Direction> The required output consists solely of the lines from the one containing "0)]), mh, seed=2.)" down to the one containing "30), .95, .4, .02, 0)", both included, each quoted exactly.

Material for the task>

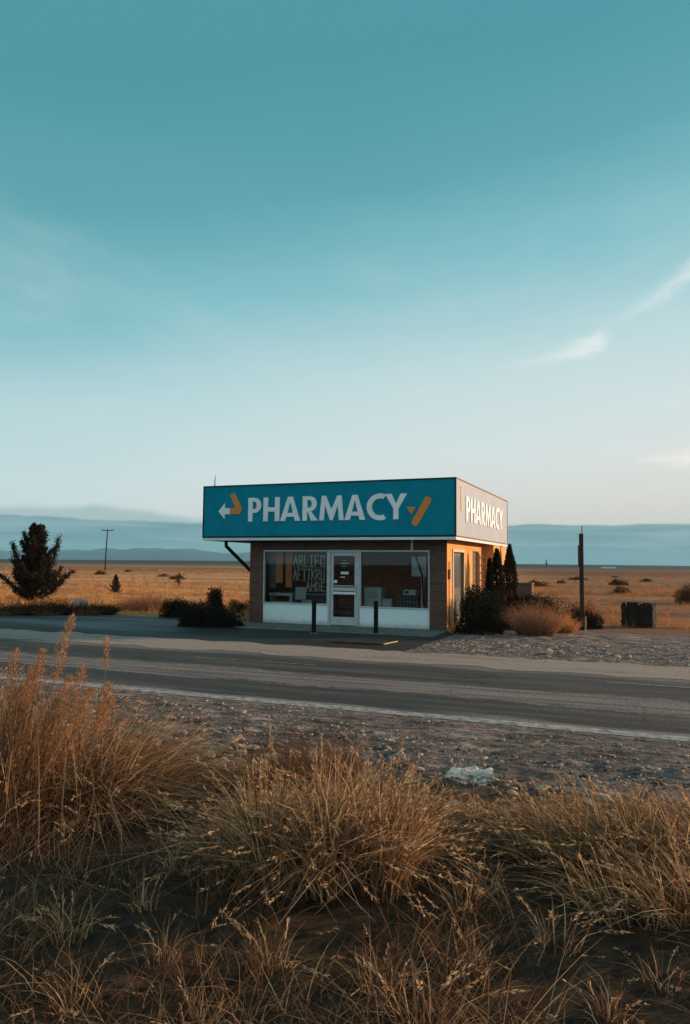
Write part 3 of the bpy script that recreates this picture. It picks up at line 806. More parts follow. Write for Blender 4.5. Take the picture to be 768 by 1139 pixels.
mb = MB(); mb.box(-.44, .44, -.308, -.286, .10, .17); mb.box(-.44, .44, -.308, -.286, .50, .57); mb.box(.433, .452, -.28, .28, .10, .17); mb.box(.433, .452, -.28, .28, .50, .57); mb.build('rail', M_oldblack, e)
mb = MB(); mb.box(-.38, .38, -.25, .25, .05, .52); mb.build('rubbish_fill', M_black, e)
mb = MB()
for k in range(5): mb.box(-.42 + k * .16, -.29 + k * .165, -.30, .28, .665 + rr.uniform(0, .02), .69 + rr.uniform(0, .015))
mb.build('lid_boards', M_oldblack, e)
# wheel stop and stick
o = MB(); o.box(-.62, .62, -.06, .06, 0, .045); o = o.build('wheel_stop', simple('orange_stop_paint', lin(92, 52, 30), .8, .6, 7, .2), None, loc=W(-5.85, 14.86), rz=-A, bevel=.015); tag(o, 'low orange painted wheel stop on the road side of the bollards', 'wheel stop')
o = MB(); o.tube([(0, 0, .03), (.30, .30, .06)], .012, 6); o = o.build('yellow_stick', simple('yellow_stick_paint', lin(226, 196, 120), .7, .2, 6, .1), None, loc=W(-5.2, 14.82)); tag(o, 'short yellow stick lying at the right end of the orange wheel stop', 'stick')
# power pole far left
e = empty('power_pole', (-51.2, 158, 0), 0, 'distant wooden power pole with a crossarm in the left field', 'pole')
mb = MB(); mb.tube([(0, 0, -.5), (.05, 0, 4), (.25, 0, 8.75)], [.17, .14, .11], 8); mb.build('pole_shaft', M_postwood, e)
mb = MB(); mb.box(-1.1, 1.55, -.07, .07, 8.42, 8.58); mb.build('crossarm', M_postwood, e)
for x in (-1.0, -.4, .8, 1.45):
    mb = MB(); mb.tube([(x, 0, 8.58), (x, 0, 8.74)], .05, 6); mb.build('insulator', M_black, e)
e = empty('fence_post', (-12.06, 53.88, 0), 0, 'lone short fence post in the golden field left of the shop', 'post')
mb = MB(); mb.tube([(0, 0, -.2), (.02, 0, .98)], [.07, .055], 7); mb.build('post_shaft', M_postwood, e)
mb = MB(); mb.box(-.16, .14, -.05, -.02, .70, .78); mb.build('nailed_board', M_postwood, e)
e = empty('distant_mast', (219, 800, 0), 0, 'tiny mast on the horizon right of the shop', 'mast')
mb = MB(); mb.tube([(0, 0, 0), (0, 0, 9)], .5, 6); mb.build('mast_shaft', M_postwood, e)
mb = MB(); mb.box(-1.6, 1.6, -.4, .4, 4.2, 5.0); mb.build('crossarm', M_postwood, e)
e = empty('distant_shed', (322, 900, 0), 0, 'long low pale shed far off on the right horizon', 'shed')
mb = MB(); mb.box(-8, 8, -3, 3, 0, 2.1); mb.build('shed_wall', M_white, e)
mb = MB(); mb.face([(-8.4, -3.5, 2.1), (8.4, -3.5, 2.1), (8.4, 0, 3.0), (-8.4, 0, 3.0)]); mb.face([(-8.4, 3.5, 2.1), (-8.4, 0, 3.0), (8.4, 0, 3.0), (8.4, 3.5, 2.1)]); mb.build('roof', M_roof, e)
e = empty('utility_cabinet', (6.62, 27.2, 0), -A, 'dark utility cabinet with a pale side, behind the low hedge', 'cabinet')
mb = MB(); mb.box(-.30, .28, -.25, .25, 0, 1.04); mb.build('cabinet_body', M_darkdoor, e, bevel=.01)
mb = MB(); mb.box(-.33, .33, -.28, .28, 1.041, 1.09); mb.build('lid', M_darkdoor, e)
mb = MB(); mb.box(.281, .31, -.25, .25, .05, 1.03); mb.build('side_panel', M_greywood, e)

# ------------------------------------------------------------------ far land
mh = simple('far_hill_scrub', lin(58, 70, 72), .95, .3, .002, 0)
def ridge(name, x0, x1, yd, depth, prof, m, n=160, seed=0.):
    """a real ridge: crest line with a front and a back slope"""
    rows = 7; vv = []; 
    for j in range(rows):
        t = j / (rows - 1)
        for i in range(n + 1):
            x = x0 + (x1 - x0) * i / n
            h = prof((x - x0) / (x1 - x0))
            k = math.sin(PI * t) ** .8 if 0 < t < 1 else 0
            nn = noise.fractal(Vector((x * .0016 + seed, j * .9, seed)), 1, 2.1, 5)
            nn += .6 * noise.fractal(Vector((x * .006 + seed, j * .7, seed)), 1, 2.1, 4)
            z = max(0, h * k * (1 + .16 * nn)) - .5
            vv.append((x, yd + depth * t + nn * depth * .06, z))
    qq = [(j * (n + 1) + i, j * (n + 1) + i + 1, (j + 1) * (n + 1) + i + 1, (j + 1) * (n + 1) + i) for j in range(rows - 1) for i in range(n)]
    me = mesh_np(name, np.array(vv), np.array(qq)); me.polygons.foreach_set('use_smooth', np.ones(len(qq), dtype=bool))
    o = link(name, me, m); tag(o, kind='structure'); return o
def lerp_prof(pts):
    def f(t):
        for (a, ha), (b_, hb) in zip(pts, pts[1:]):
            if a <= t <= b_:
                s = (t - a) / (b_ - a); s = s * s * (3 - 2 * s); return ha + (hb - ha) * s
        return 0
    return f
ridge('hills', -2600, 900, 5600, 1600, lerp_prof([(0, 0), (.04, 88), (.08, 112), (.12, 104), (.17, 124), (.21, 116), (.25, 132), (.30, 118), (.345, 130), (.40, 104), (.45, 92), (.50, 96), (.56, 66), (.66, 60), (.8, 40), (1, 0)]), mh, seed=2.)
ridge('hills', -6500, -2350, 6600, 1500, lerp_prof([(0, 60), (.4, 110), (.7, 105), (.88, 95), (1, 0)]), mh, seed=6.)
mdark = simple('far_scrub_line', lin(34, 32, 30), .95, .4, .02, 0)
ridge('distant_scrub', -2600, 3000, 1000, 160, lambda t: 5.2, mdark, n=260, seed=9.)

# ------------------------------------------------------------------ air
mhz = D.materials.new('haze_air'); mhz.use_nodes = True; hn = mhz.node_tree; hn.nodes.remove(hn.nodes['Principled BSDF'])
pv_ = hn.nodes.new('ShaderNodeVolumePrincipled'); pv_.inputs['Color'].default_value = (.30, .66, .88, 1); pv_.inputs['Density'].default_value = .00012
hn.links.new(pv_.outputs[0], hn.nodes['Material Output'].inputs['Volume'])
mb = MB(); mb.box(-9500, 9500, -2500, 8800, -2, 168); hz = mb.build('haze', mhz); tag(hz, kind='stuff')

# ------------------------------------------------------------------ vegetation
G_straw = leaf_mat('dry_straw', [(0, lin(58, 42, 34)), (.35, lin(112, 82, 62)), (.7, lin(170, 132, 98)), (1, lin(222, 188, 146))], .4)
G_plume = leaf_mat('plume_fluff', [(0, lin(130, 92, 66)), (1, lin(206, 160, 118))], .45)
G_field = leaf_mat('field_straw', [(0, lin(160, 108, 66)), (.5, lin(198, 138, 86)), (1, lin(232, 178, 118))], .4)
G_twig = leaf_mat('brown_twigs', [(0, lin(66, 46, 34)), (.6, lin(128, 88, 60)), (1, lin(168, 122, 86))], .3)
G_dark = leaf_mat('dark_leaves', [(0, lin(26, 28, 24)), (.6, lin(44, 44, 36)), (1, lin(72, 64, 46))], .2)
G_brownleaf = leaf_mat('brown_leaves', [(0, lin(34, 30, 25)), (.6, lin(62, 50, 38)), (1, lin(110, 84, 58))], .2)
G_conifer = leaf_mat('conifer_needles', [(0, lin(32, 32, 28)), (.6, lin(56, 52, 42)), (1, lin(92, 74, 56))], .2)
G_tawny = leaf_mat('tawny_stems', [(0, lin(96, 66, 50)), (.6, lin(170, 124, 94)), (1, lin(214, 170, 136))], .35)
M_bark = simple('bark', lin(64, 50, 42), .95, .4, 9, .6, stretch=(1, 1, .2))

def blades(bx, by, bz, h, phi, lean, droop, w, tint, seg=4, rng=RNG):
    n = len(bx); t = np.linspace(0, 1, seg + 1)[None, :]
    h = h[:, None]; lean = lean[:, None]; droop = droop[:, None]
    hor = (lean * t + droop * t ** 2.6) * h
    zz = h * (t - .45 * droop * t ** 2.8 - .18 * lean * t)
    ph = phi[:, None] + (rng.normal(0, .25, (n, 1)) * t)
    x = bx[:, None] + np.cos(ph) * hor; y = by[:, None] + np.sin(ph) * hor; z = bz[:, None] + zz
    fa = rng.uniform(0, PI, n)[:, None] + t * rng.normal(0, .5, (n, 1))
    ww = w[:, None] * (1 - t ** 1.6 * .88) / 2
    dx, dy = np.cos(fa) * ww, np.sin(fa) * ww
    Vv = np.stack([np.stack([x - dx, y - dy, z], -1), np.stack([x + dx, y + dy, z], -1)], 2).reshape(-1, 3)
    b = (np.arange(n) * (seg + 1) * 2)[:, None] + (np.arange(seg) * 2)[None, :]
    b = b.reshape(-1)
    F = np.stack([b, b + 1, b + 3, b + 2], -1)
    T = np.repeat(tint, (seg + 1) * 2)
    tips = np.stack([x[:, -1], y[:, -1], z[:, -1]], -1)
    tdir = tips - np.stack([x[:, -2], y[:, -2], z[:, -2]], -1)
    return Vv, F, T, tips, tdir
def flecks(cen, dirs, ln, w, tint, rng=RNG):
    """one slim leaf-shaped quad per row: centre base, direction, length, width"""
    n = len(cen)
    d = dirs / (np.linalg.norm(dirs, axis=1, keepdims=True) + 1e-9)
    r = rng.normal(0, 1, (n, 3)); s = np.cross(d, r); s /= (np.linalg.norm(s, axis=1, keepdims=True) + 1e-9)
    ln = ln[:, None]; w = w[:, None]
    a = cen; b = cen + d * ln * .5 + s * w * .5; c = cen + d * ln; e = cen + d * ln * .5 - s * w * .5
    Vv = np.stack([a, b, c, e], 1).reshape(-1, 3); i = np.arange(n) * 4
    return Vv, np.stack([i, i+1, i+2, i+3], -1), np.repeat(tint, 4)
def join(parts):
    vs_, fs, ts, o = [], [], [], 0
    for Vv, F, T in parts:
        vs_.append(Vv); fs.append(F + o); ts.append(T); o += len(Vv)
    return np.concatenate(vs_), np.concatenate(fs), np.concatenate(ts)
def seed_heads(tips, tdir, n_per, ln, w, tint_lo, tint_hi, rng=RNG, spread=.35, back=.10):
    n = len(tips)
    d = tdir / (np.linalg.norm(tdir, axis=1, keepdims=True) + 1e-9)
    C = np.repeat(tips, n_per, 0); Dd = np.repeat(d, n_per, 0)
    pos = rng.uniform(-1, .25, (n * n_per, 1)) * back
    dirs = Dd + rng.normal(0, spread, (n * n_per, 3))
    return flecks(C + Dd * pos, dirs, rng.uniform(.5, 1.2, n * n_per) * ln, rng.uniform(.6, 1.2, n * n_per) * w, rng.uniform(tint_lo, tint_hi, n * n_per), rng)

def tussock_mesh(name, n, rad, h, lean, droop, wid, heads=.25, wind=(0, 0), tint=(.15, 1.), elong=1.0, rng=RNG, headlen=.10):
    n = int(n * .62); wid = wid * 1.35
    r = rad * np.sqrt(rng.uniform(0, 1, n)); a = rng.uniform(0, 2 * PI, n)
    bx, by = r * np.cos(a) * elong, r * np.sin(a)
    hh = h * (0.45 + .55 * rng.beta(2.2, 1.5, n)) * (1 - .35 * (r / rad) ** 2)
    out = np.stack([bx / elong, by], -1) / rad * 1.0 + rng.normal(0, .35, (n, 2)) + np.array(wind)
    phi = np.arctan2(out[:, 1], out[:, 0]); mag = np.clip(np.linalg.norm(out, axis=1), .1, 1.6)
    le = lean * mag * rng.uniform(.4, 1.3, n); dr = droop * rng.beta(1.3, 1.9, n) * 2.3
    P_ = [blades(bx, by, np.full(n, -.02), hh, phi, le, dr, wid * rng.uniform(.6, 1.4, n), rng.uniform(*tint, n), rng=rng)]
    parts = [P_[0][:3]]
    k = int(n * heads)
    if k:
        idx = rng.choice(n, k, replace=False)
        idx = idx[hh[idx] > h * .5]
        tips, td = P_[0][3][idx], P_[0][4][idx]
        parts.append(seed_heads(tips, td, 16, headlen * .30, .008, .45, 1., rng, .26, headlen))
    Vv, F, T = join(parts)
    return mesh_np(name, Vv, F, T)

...

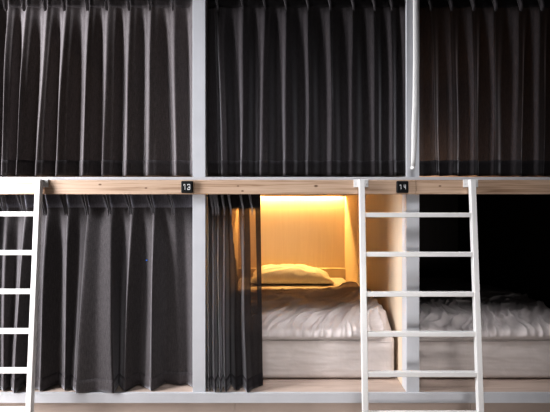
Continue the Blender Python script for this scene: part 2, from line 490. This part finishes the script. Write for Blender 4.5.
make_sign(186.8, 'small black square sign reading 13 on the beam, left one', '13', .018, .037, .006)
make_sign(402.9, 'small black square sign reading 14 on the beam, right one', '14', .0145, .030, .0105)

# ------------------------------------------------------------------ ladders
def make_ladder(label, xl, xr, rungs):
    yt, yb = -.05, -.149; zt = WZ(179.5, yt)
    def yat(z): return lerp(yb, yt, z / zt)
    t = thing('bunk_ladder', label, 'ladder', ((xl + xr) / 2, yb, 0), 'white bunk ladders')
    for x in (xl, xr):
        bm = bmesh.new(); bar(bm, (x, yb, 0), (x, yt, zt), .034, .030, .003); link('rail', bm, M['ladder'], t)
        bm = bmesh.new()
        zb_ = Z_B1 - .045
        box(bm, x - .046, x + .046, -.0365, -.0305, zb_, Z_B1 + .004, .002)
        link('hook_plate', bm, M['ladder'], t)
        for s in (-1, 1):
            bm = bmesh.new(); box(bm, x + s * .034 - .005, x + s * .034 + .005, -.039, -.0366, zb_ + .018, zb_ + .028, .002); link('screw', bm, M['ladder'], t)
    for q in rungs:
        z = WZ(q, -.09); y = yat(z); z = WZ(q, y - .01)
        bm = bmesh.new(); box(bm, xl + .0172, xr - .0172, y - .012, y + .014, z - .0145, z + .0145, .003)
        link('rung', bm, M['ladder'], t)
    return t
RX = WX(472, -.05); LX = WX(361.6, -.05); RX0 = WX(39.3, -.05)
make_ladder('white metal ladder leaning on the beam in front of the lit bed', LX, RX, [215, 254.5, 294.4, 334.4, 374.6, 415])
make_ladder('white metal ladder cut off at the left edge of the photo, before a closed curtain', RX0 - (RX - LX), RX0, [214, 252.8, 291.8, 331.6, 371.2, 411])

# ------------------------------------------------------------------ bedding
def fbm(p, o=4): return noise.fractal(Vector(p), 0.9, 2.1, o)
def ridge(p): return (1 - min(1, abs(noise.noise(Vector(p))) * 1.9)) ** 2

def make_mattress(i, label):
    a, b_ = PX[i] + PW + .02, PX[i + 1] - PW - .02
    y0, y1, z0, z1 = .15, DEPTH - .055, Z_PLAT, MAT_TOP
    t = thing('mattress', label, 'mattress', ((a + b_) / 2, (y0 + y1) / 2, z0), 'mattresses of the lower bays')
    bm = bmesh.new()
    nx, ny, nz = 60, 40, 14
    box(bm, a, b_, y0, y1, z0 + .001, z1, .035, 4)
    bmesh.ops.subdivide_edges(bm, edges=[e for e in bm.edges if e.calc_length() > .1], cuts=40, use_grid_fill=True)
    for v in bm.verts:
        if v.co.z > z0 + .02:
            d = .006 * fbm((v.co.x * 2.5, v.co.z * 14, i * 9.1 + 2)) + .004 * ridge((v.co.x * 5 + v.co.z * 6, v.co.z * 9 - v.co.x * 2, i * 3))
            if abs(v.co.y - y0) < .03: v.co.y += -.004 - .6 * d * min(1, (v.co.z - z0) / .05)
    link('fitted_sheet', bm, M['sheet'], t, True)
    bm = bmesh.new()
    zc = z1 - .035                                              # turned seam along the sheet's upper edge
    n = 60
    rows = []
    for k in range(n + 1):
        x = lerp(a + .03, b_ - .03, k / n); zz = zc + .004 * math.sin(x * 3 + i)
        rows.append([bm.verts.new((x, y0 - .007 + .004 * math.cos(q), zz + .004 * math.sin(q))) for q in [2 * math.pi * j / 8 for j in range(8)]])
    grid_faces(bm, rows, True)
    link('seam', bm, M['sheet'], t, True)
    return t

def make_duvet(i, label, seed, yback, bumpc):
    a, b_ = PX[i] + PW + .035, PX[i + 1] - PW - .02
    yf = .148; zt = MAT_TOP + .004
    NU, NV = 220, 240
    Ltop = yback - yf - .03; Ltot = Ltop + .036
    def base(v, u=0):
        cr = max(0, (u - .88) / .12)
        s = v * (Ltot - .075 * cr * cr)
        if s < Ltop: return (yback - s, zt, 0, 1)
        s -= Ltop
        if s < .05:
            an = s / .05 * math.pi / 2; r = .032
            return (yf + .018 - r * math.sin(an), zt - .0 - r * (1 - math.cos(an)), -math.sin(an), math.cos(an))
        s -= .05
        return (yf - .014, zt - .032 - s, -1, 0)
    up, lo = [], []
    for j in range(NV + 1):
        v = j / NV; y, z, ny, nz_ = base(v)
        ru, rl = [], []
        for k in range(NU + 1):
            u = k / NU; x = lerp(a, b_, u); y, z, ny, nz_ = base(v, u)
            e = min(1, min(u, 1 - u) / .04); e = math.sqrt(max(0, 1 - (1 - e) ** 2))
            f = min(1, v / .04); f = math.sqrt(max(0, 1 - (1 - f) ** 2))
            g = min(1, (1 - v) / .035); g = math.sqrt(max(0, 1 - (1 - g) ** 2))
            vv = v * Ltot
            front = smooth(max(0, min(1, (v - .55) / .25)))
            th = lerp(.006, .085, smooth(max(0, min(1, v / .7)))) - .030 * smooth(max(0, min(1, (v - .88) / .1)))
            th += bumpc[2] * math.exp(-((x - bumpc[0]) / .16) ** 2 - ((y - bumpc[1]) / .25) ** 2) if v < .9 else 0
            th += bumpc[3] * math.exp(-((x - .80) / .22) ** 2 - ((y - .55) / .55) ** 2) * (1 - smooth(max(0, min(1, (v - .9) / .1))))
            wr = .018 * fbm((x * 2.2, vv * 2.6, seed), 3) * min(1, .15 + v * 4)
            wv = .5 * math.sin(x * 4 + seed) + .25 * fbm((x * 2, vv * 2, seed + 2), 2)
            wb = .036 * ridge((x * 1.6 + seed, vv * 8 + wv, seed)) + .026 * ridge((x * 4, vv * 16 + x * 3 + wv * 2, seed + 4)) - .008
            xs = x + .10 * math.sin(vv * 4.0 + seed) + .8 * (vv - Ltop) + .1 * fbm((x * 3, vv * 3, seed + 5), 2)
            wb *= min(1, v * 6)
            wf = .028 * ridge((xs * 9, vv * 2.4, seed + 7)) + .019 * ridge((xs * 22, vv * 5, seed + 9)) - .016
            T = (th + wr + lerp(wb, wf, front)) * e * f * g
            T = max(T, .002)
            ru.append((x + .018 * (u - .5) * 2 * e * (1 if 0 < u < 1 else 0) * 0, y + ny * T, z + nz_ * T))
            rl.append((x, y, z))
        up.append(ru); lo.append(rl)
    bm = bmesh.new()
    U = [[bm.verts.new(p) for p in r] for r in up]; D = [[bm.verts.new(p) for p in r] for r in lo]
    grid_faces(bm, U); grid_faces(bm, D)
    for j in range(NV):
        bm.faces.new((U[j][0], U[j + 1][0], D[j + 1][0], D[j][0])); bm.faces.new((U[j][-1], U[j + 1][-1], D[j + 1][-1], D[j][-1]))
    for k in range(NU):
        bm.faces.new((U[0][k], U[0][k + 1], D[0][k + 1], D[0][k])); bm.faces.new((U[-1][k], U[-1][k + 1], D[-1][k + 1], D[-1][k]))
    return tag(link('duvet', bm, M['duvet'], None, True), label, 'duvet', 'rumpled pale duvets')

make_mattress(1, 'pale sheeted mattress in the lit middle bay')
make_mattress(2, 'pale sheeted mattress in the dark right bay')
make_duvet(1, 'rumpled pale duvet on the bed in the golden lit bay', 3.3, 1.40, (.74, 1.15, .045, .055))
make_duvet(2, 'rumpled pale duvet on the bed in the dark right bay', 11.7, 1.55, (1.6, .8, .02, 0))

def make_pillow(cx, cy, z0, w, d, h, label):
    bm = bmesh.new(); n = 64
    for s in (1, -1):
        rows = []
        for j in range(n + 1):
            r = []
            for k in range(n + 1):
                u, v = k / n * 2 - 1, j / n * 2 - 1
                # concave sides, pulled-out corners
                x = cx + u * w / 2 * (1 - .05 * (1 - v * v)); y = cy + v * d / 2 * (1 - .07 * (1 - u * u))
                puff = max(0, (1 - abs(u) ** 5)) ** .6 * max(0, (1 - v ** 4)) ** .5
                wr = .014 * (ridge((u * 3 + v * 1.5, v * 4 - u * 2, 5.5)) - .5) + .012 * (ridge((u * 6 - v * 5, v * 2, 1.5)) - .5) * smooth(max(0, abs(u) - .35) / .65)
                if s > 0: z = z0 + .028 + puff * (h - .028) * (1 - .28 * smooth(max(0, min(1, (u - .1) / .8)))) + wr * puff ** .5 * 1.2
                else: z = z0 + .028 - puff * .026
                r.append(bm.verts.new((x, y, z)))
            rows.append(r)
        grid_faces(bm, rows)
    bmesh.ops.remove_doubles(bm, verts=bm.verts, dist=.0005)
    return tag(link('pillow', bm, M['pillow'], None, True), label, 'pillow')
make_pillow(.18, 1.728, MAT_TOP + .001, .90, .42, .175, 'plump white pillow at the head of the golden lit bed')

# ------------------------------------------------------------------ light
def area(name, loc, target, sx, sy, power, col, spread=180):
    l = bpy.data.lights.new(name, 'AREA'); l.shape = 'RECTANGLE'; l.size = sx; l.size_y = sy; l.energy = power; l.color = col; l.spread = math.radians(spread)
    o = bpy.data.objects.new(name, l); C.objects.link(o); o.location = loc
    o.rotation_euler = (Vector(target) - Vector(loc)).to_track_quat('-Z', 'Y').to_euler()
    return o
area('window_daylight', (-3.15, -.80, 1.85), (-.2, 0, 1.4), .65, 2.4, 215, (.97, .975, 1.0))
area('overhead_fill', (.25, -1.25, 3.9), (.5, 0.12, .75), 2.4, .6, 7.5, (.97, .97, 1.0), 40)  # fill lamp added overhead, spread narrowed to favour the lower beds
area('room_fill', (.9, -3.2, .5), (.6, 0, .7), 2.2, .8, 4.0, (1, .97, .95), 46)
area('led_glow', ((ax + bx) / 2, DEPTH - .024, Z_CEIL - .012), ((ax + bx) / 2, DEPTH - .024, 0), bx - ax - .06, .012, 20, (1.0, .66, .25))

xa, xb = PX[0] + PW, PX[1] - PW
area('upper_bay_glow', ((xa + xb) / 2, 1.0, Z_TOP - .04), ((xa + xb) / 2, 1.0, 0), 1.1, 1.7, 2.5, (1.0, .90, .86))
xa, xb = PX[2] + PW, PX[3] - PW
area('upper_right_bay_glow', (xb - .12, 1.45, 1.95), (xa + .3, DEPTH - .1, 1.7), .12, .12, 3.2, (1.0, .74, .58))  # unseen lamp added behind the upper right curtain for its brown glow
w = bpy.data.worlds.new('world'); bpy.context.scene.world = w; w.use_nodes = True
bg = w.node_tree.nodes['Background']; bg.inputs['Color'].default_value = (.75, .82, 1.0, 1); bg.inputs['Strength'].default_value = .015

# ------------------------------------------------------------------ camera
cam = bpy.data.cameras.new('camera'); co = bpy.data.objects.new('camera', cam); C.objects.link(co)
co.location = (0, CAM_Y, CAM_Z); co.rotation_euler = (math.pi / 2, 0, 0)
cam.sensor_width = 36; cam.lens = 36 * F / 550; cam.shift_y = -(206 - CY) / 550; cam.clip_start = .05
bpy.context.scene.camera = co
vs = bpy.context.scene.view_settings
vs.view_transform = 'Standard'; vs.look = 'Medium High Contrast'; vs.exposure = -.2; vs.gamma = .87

Written answer>
ridge('hills', -2600, 900, 5600, 1600, lerp_prof([(0, 0), (.04, 88), (.08, 112), (.12, 104), (.17, 124), (.21, 116), (.25, 132), (.30, 118), (.345, 130), (.40, 104), (.45, 92), (.50, 96), (.56, 66), (.66, 60), (.8, 40), (1, 0)]), mh, seed=2.)
ridge('hills', -6500, -2350, 6600, 1500, lerp_prof([(0, 60), (.4, 110), (.7, 105), (.88, 95), (1, 0)]), mh, seed=6.)
mdark = simple('far_scrub_line', lin(34, 32, 30), .95, .4, .02, 0)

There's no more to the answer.